Un primo importante risultato la lunga discussione sull’equo compenso l’ha tuttavia già raggiunto, compattando in un fronte unitario e molto agguerrito i migliaia di esclusi dalla "casta" dei giornalisti. Che nelle ultime settimane hanno dato vita ad una mobilitazione senza precedenti, online (dove è tra l’altro possibile firmare una petizione - già sottoscritta anche dalla direzione della Repubblica degli Stagisti - che sollecita una rapida approvazione dell’equo compenso), ma soprattutto off line, sui territori. Questo fine settimana gran parte dei coordinamenti dei precari e dei freelance sono riuniti a Palermo per discutere e definire le prossime mosse: e a questo punto non si escludono iniziative nazionali, anche per sensibilizzare l’opinione pubblica sulle pesanti ripercussioni che questa situazione sta producendo sulla qualità dell’informazione italiana.
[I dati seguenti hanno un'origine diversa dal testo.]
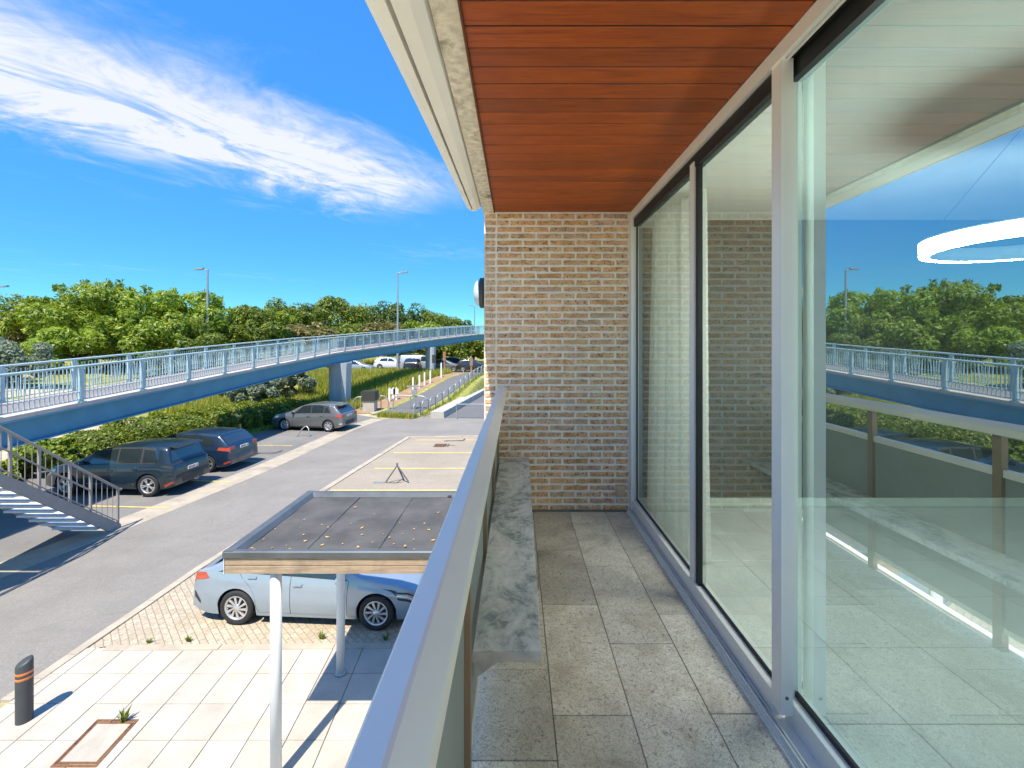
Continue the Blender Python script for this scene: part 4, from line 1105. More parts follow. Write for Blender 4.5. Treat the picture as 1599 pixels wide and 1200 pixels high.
for d, sd_ in ((0.07, 0), (BW-0.07, 1)):
    tops, lows, mids = [], [], []
    s = s0
    while s < total - 0.05:
        p, t = lerp_path(BP, s); q = side(p, t, d)
        for lst, z in ((tops, 1.17), (lows, 0.10), (mids, 0.34)): lst.append((q.x, q.y, q.z+z))
        ang = math.atan2(t.y, t.x) - PI/2
        o = link('post', post_me, br); o.location = q - br.location; o.rotation_euler = (0, 0, ang)
        if p.y < 30:
            f = link('post_foot', foot_me, br); f.location = q - br.location; f.rotation_euler = (0, 0, ang)
        for k in range(1, 17):
            sb = s + sp*k/17
            if sb > total: break
            pb, tb_ = lerp_path(BP, sb); qb = side(pb, tb_, d)
            if 11.0 < qb.y < 31.0 and nbar < 298:
                o = link('baluster', bar_me, br); o.location = qb - br.location; o.rotation_euler = (0, 0, ang); nbar += 1
            else:
                rest.box(qb.x-0.011, qb.x+0.011, qb.y-0.011, qb.y+0.011, qb.z+0.10, qb.z+1.06)
        s += sp
    MB().tube(tops, 0.042, 8).build('top_rail', M['bridge_light'], br)
    MB().tube(lows, 0.018, 6).build('lower_rail', M['bridge_light'], br)
    MB().tube(mids, 0.014, 6).build('middle_rail', M['bridge_light'], br)
tag(rest.build('baluster_row', M['bridge_light'], br, fix=False), None, None, None, 'stuff')
# piers
def pier(px, pw, Y, depth=0.9):
    p = None
    s = 0
    while s < total:
        q, t = lerp_path(BP, s)
        if q.y >= Y: break
        s += 0.1
    c = side(q, t, BW/2); x0 = (px-CX)*Y/FPX; w = pw*Y/FPX
    zb = float(hz(x0, Y)) - 0.2
    mb = MB(); zt = q.z - 0.875
    pts = []
    a, b = w/2, 0.55
    rings = []
    for z, kx in ((zb, 0.92), (zt-0.5, 1.0), (zt, 1.06)):
        rings.append([(c.x + dx*a*kx, Y + dy*b + (0.35 if dy > 0 else -0.0), z) for dx, dy in ((-1,-.7),(-.55,-1),(.55,-1),(1,-.7),(1,.7),(.55,1),(-.55,1),(-1,.7))])
    vs = [v for R in rings for v in R]; n = 8
    # keep the pier where the photograph shows it under the deck
    vs = [(v[0]-c.x+x0, v[1], v[2]) for v in vs]
    mb.add(vs, [(j*n+i, j*n+(i+1) % n, (j+1)*n+(i+1) % n, (j+1)*n+i) for j in range(2) for i in range(n)] + [tuple(range(16, 24))])
    mb.build('pier', M['pillar'], br)
    MB().box(x0-w*0.12, x0-w*0.08, Y-0.56, Y-0.548, zb, zt).build('pier_rib', M['bridge_light'], br)
pier(530, 27, 35.6)
pier(672, 13.5, 50.5)
sgn = P(678, 561, 49.6)
MB().box(sgn.x-0.22, sgn.x+0.18, sgn.y-0.05, sgn.y+0.05, sgn.z-0.45, sgn.z+0.45).build('pier_box', M['black_cap'], br)

# ------------------------------------------------------------------ stair up to the bridge, seen from below its flight
st = thing('bridge_stair', 'steel stair with taupe stringers and pale treads climbing to the footbridge', 'stairs', (-11.5, 11, 0))
XA, XB = -11.0, -12.3
yb_, zb_ = 12.55, 0.10; slope = 0.777
def sz(y): return zb_ + (yb_-y)*slope
ytop = 8.9
for x in (XA, XB):
    mb = MB(); t = 0.05 if x == XA else -0.05
    pts = [(yb_+0.02, 0.0), (yb_+0.02, sz(yb_)), (ytop, sz(ytop)), (ytop-0.9, sz(ytop)), (ytop-0.9, sz(ytop)-0.28), (ytop, sz(ytop)-0.27), (yb_-0.30, 0.0)]
    mb.prism(pts, 'x', x, x - t); mb.build('stringer', M['stair_paint'], st)
n = 13
for k in range(n):
    y = yb_ - 0.10 - k*(yb_-ytop)/n; z = sz(y) - 0.15
    if z < 0.05: continue
    MB().box(XB+0.055, XA-0.055, y-0.27, y+0.03, z-0.045, z).build('tread', M['tread'], st)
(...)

Un ulteriore pungolo per gli editori si va inoltre configurando a livello regionale. «In Veneto è stata raggiunta una prima intesa bipartisan per l’approvazione di una legge di contrasto al precariato dell’informazione» racconta Nicola Chiarini del coordinamento veneto Refusi [nella foto]. «Anche in questo caso l’obiettivo è premiare gli editori che lavorano in maniera corretta». Gli unici che di qui a poco potrebbero beneficiare non solo dei fondi messi a disposizione della regione Veneto, ma anche delle attività di comunicazione e delle inserzioni pubblicitarie regionali. Iniziative simili sono state intraprese anche da Toscana, Piemonte, Lazio, Friuli Venezia Giulia e Lombardia, che in materia di equo compenso potrebbero a questo punto anche riuscire ad anticipare il legislatore nazionale.